■ EXERCISE PROMPT: Gather the lines from the material that contain "Blender".

■ Records from a collection:
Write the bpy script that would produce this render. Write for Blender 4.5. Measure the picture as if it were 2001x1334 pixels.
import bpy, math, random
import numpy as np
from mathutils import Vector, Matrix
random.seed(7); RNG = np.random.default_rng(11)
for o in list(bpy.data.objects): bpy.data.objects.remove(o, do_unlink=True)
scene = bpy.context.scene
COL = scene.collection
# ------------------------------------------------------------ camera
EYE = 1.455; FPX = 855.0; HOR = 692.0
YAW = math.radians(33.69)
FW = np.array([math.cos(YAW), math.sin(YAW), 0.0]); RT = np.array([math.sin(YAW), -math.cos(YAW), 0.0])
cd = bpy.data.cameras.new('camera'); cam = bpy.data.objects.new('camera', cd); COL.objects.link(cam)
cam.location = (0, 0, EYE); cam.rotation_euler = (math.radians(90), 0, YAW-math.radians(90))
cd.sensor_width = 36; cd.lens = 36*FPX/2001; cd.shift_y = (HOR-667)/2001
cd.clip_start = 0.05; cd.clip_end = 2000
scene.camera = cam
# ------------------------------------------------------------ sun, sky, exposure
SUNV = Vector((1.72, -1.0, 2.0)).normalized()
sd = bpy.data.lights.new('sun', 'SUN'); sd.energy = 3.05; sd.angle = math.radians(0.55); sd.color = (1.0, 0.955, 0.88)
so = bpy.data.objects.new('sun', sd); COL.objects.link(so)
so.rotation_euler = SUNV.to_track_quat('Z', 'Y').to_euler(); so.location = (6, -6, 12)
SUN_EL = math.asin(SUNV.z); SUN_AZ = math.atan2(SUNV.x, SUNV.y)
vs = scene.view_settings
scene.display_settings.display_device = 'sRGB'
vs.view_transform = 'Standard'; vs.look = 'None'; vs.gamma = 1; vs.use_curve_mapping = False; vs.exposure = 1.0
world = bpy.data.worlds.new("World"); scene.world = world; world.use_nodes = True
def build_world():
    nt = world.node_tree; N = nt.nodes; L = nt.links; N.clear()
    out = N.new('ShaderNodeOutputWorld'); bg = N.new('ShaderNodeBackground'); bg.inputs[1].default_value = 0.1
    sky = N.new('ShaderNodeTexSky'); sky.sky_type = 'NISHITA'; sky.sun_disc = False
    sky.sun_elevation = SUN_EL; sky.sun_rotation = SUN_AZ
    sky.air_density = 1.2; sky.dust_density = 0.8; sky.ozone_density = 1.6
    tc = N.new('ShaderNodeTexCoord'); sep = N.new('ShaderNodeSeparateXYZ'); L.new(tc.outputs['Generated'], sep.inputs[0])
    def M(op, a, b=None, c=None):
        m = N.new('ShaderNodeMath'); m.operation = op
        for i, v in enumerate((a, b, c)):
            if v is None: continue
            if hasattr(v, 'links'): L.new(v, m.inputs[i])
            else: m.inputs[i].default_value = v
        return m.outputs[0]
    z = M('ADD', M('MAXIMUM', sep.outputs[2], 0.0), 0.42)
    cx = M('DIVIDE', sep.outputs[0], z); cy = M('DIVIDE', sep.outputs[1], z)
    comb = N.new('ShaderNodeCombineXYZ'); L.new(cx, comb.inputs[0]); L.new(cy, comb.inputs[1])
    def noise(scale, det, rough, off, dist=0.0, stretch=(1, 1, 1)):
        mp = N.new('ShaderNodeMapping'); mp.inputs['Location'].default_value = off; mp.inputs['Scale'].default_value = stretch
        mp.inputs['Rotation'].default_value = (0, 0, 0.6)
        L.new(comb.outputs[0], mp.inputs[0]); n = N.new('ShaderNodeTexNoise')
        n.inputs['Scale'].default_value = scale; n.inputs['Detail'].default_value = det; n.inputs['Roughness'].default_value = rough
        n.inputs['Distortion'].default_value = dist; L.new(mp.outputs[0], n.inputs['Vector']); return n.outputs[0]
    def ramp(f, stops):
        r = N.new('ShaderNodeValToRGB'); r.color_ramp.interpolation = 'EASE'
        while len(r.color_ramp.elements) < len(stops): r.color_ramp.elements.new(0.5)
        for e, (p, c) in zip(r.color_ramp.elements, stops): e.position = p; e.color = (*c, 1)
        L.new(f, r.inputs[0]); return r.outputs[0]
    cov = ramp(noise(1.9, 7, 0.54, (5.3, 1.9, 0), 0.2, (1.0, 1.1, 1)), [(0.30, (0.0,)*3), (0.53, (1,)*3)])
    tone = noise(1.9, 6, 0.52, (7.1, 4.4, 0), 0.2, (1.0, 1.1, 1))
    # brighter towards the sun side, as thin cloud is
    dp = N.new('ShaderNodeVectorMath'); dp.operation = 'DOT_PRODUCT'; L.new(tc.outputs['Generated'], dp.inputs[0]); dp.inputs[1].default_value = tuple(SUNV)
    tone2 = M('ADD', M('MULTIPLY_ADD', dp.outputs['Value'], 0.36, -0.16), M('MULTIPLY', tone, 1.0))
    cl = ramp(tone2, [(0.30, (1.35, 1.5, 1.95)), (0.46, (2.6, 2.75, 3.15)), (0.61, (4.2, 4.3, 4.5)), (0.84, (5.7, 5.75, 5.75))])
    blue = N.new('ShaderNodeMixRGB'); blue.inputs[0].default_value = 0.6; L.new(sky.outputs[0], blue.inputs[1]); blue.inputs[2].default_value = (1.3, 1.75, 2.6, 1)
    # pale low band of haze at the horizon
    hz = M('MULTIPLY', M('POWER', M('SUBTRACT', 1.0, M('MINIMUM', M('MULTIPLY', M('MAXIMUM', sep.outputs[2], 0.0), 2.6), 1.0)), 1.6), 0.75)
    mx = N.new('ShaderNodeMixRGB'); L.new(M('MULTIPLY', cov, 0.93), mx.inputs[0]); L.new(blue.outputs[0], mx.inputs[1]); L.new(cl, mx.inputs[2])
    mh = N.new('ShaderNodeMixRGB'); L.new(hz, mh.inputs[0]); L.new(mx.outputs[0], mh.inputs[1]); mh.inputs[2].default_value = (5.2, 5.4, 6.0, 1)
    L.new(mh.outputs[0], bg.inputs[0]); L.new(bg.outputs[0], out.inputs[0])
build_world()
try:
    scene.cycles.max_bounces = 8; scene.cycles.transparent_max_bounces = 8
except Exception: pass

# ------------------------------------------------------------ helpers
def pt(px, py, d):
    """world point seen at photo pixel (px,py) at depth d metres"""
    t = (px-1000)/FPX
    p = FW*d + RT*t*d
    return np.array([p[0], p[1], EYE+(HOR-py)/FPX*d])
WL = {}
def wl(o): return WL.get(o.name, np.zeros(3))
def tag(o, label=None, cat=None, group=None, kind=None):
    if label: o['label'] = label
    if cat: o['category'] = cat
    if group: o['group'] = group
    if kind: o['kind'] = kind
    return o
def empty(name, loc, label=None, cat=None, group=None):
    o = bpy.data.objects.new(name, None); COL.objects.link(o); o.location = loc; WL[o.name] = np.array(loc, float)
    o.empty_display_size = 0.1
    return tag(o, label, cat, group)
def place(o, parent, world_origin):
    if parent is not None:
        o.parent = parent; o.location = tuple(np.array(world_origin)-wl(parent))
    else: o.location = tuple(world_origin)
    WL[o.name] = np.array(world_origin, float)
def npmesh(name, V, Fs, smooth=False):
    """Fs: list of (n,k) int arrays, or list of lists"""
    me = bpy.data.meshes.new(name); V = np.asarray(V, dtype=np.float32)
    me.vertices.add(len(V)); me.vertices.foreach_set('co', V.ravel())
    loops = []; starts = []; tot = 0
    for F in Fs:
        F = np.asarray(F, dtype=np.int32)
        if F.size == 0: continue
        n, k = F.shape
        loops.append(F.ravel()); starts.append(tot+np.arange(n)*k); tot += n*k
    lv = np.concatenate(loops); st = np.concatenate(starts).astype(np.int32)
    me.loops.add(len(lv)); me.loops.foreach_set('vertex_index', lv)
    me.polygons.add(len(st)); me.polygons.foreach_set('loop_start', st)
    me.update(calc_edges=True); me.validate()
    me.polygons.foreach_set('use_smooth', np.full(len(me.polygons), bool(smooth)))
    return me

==

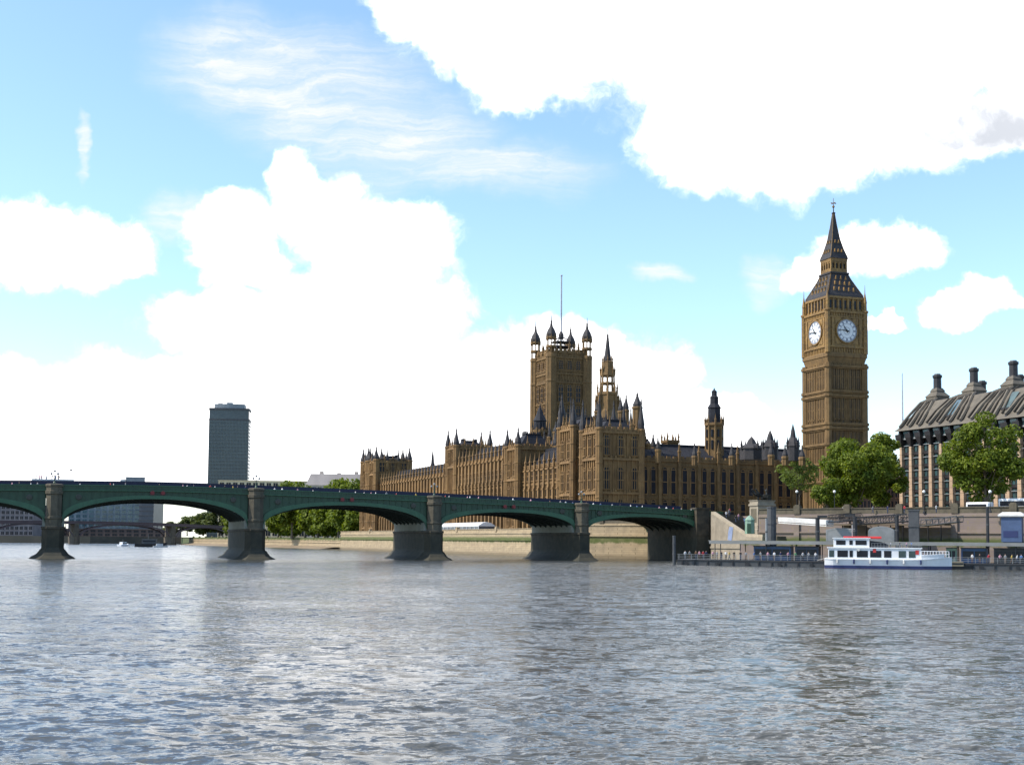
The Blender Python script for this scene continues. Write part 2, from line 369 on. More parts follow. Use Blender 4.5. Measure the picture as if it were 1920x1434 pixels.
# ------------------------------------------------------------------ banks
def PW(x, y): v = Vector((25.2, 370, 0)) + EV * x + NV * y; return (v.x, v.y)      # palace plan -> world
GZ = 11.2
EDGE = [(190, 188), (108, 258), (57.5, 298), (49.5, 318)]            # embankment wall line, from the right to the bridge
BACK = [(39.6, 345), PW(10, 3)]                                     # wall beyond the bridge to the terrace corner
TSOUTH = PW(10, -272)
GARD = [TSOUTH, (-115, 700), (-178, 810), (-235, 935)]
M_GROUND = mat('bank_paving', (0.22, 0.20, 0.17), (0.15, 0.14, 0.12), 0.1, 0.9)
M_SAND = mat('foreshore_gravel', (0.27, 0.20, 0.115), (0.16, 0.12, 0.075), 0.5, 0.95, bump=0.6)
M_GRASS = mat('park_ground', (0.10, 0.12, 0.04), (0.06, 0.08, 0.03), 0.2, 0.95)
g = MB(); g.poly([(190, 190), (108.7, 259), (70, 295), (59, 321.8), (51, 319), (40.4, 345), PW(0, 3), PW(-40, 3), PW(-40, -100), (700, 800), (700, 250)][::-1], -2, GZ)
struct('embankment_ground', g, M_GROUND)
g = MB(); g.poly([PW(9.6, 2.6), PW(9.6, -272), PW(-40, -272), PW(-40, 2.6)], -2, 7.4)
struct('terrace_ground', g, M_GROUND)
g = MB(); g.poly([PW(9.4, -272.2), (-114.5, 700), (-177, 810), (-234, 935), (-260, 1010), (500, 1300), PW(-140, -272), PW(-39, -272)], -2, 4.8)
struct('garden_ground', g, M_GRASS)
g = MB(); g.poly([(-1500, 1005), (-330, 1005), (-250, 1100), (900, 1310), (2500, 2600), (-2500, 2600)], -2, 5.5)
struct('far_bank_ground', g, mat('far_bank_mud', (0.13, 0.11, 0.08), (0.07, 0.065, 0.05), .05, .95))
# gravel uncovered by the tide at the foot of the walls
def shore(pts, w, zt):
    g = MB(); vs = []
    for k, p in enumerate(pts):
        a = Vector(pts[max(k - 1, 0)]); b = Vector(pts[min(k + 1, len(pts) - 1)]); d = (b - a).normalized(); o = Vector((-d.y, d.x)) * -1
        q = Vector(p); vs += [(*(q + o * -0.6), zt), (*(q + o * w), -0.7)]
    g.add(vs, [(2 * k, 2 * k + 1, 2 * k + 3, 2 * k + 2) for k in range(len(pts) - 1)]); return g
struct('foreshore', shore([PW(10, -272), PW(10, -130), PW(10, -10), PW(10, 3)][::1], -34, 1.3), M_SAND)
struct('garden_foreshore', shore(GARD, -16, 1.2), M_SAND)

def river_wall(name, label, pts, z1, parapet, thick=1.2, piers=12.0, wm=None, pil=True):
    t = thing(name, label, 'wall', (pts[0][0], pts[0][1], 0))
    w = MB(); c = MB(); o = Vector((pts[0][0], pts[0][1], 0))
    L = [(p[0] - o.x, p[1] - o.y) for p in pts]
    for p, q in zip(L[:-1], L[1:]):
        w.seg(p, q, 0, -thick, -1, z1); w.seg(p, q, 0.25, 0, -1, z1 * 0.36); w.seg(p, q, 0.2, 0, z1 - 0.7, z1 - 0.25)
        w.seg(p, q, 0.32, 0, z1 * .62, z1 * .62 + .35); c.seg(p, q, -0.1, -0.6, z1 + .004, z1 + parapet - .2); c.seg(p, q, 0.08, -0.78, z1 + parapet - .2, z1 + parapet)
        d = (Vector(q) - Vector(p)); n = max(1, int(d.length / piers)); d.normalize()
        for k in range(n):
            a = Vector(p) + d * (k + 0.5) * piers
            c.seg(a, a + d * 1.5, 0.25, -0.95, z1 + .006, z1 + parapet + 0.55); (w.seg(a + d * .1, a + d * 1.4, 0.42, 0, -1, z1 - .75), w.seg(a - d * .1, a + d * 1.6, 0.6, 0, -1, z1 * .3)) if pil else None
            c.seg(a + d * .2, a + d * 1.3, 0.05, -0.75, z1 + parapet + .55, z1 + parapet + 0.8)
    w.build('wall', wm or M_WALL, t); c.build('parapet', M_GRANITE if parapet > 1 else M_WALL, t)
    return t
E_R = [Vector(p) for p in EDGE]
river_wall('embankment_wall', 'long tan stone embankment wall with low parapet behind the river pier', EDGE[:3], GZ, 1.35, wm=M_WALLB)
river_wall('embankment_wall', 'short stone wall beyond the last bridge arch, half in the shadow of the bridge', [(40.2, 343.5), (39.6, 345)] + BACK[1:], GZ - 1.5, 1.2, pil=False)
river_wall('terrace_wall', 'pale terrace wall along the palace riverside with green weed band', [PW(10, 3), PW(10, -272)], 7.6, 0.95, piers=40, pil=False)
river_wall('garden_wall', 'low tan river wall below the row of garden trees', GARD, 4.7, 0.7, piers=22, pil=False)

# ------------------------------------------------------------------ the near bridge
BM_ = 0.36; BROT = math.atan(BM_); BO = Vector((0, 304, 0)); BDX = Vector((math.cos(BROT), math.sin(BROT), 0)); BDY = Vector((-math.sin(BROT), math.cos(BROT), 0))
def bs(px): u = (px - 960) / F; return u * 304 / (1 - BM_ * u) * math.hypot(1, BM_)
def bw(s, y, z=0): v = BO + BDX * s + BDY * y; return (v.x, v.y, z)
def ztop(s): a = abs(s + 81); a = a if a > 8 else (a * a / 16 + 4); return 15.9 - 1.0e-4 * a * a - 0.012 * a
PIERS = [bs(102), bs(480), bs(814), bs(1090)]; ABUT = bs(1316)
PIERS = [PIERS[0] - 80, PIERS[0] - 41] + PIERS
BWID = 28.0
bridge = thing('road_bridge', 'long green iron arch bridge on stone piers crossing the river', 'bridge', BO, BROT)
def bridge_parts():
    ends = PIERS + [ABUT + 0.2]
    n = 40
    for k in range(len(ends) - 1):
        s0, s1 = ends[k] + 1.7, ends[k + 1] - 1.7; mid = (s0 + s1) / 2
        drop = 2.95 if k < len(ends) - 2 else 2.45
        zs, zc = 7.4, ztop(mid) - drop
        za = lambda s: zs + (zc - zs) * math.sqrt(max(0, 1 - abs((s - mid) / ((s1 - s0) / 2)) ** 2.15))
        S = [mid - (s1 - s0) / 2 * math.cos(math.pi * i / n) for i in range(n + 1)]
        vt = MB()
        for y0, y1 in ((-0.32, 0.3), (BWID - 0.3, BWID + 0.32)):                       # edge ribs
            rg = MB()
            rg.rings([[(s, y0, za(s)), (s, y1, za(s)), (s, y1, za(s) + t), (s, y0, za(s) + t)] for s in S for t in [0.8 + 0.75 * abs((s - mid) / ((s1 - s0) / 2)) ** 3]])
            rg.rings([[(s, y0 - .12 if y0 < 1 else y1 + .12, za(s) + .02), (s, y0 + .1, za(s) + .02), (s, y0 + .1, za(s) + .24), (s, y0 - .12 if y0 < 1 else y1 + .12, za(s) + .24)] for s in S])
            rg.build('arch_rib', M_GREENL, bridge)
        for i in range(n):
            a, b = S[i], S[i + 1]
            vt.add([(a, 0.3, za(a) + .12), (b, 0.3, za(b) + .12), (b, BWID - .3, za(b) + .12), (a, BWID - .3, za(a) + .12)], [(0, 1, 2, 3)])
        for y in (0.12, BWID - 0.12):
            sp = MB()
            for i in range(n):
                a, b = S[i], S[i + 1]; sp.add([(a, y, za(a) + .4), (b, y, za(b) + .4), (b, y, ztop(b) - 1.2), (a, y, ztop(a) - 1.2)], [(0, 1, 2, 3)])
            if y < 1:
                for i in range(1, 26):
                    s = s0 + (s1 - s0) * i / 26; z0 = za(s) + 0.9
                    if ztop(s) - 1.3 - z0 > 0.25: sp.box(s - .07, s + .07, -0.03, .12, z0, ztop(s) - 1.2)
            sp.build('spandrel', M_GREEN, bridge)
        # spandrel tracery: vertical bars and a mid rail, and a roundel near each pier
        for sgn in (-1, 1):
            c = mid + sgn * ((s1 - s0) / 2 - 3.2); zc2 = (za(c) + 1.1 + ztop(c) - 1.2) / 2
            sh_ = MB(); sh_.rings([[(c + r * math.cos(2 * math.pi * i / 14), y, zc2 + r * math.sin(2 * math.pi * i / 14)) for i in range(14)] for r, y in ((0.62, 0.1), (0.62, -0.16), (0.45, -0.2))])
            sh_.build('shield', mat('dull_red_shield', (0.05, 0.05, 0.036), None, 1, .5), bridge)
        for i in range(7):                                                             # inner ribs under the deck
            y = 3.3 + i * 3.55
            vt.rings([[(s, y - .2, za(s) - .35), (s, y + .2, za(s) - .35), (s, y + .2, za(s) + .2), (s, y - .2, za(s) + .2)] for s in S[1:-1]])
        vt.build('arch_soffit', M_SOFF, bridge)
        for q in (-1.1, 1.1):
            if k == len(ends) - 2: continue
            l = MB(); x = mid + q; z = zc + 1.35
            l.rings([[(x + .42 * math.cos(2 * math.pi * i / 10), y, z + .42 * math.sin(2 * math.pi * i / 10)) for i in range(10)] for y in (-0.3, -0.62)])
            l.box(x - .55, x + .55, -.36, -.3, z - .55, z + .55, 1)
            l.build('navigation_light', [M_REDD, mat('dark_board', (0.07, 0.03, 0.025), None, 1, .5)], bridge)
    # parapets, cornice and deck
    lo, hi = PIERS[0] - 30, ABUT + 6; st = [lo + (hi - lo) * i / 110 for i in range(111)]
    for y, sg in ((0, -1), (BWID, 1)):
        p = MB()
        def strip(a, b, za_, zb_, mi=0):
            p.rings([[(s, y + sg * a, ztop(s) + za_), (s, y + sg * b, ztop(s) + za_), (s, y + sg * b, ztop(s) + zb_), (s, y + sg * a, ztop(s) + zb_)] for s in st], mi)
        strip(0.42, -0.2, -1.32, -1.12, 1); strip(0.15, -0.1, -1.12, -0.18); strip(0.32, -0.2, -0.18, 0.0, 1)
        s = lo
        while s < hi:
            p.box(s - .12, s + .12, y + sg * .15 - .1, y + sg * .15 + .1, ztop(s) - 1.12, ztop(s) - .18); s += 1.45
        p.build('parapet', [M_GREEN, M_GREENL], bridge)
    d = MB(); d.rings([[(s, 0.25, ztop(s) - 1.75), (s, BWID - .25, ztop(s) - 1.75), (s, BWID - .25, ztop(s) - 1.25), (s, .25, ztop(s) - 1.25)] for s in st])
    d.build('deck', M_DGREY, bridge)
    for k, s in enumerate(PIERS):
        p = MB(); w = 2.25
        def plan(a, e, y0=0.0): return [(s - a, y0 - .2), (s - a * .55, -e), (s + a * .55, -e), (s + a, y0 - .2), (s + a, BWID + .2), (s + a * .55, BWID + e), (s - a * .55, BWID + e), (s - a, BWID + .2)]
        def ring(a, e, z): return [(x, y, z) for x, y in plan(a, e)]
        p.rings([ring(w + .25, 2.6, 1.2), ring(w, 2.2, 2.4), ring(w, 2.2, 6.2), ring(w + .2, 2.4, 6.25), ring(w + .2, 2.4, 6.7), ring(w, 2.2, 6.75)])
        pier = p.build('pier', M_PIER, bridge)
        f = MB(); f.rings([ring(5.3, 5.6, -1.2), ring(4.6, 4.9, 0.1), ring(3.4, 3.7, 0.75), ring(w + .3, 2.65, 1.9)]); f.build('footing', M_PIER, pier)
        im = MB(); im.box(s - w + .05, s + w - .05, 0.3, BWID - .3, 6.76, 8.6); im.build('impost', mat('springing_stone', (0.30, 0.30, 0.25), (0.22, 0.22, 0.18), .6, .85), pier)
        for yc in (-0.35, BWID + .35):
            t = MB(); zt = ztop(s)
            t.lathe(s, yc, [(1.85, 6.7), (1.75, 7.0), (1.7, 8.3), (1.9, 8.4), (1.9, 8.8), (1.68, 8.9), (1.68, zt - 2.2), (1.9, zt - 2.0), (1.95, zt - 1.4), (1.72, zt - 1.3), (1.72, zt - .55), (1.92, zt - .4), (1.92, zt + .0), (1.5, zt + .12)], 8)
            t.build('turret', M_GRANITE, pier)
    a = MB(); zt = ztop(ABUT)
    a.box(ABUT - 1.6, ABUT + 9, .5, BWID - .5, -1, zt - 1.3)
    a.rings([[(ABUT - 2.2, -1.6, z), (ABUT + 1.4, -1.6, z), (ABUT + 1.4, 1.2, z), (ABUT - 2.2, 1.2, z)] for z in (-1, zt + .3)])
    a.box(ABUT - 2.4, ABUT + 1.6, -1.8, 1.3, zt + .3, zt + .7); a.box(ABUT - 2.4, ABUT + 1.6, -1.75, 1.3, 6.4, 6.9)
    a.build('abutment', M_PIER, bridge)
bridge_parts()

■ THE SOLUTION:
Write the bpy script that would produce this render. Write for Blender 4.5. Measure the picture as if it were 2001x1334 pixels.
The Blender Python script for this scene continues. Write part 2, from line 369 on. More parts follow. Use Blender 4.5. Measure the picture as if it were 1920x1434 pixels.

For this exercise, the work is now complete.